Por Catalina Saavedra Agosto 5, 2009

"¿Te daría lata hacer de nana otra vez?", me preguntó Sebastián Silva. Ya habíamos trabajado juntos en La vida me mata y en mi interior sabía que yo iba a aceptar cualquier propuesta que me hiciera. En febrero del 2008 comenzamos el rodaje en la casa de los papás de Sebastián. Me gustó filmar las escenas grupales: en una comida o una celebración, hay libertad para improvisar.

Lo más difícil fue desnudarme. Sufro porque no tengo cuerpo de modelo. Finalmente, me entregué. Recordé una vez que fui a una playa nudista en Miami, donde vi cuerpos peores que el mío. Entonces dije: "Qué me importa, si al final somos un puro pedazo de carne". Además, tuve una escena de casi sexo. Sebastián me dio la opción de proponer a mi contrincante. Elegí a Luis Dubó.

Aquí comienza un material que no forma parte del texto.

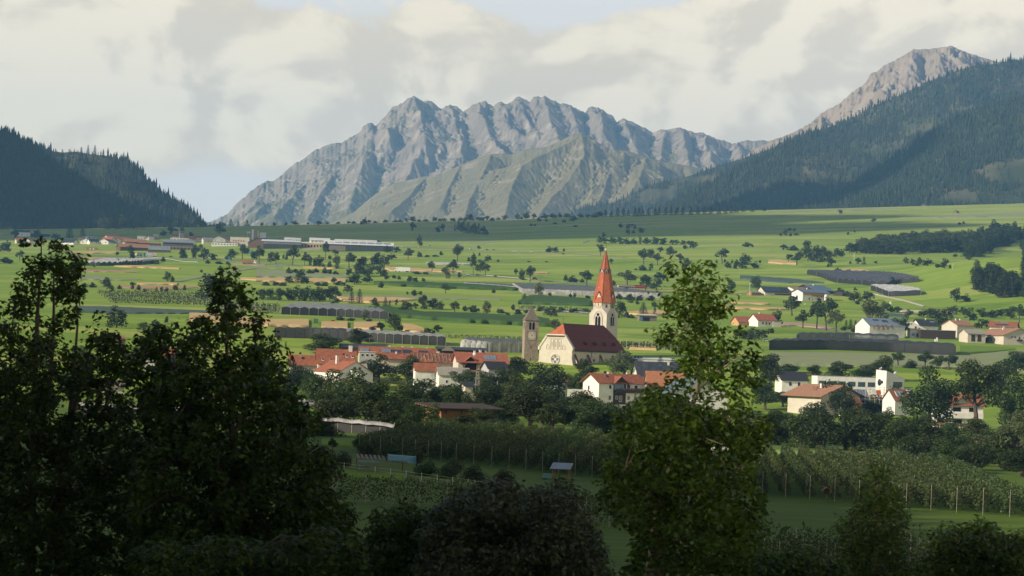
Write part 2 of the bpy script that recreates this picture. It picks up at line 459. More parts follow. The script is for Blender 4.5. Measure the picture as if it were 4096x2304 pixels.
M['leaf_village'] = leaf_mat('leaf_broad', (0.020, 0.036, 0.011), (0.052, 0.078, 0.021), 0.26, 0.55, 0.35, 0.25)
M['leaf_pale'] = leaf_mat('leaf_pale', (0.060, 0.078, 0.034), (0.105, 0.125, 0.058), 0.28, 0.55, 0.25, 0.25)
M['leaf_far'] = leaf_mat('leaf_far', (0.020, 0.036, 0.013), (0.046, 0.068, 0.023), 0.20, 0.7, 0.35, 0.05)
M['leaf_conifer'] = leaf_mat('leaf_conifer', (0.014, 0.028, 0.015), (0.032, 0.050, 0.024), 0.10, 0.7, 0.3, 0.05)
M['leaf_spruce_blue'] = leaf_mat('leaf_spruce_blue', (0.060, 0.085, 0.085), (0.10, 0.13, 0.13), 0.10, 0.7, 0.05, 0.3)
M['leaf_orchard'] = leaf_mat('leaf_orchard', (0.022, 0.040, 0.011), (0.068, 0.098, 0.030), 0.28, 0.5, 0.12, 0.3)
M['leaf_forest'] = leaf_mat('leaf_forest', (0.012, 0.022, 0.013), (0.034, 0.044, 0.022), 0.08, 0.8, 0.0, 0.004)
# ------------------------------------------------------------------ the land
_d = np.array([0, 60, 600, 1000, 1090, 1200, 1300, 1750, 2100, 2500, 3300, 4000, 4700], float)
_z = np.array([-20, -20, -20, -20, -8, 2.5, 8.8, 31.5, 54.7, 89, 148, 208, 269], float)
_dt = np.arange(0, 4701, 10.0)
_zt = np.interp(_dt, _d, _z)
_k = np.ones(9) / 9
_zt = np.convolve(np.pad(_zt, 4, mode='edge'), _k, 'valid')
_sp = [ur(a, b) for a, b in zip([-3000, 0, 800, 1024, 2048, 2560, 3072, 4096, 7000], [830, 916, 906, 901, 876, 853, 838, 811, 850])]
_sx = np.array([p[0] for p in _sp]); _sy = np.array([p[1] for p in _sp])

def sstep(a, b, x):
 t = np.clip((x - a) / (b - a), 0, 1)
 return t * t * (3 - 2 * t)

KX, KY = 500.0, 2300.0
def ground(x, y):
 """height of the land; x to the right, y away from the camera"""
 x = np.asarray(x, float); y = np.asarray(y, float)
 yc = np.clip(y, 0, 4700)
 z = np.interp(yc, _dt, _zt)
 X = CX + F * x / np.maximum(yc, 700.0)
 S = np.interp(X, _sx, _sy)
 z = z - (S - 880.0) / F * yc * sstep(1200, 4700, yc)
 z = z - np.clip(y - 4700, 0, None) * 0.025
 amp = 1.4 * sstep(1150, 2000, yc) * (1 - 0.6 * sstep(4200, 4700, yc))
 z = z + amp * (vnoise(x / 330.0, y / 170.0, 3) + 0.5 * vnoise(x / 140.0 + 5, y / 75.0, 4))
 z = z + 0.25 * sstep(100, 300, yc) * vnoise(x / 45.0, y / 30.0, 5)
 # the camera stands on the foot of the valley side
 z = np.where(y < 75, np.maximum(z, -20 + 18.2 * (1 - sstep(-5, 75, y))), z)
 # wooded knoll at the right edge of the plain and the mound below it
 g = np.exp(-(((x - KX) / 110.0) ** 2 + ((y - KY) / 330.0) ** 2))
 z = z + 30.0 * g
 return z

def at(X, Y, dmin=140.0, dmax=5000.0):
 """the point of the land seen at column X, row Y of the picture (first crossing of the line of sight)"""
 X, Y = ur(X, Y)
 d = np.geomspace(dmin, dmax, 1400)
 zr = (HY - Y) / F * d
 zg = ground((X - CX) / F * d, d)
 below = np.nonzero(zr <= zg)[0]
 if len(below) == 0:
  dd = 4690.0
 else:
  i = below[0]
  if i == 0: dd = d[0]
  else:
   a = zr[i - 1] - zg[i - 1]; b = zg[i] - zr[i]
   dd = d[i - 1] + (d[i] - d[i - 1]) * a / max(a + b, 1e-9)
 x = (X - CX) / F * dd
 return Vector((x, dd, float(ground(x, dd))))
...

Fue un buen ejercicio haber hecho antes papeles de nana. Mi favorita es Josefina, la nana que he estado interpretando en Los Venegas. En el caso de esta película, tenía un referente claro: a Sebastián lo inspiró una nana que trabajó con él. Una vez la vi. Llegué y estaba tomando té con su novio. La acompañé un rato.

En Sundance vi por primera vez la película. Los gringos nos preguntaban "¿qué hacen en tu país cuando las nanas se ponen viejas?". Y Sebastián respondía: "Las matamos". Yo no tengo nana. Tengo una niña que va los sábados a ayudarme. Se llama Esther. La palabra nana habla de un paternalismo muy grande y de prejuicio. Pienso que hay muchos tipos de nana: la de clase media, la que va una vez por semana, la vecina pobre que ayuda, la que sólo cuida niños... La de esta película refleja nuestra sociedad injusta: la familia tiene una casa gigante, pero ella sólo tiene derecho a dormir en una pieza de 2x2. Me parece feroz.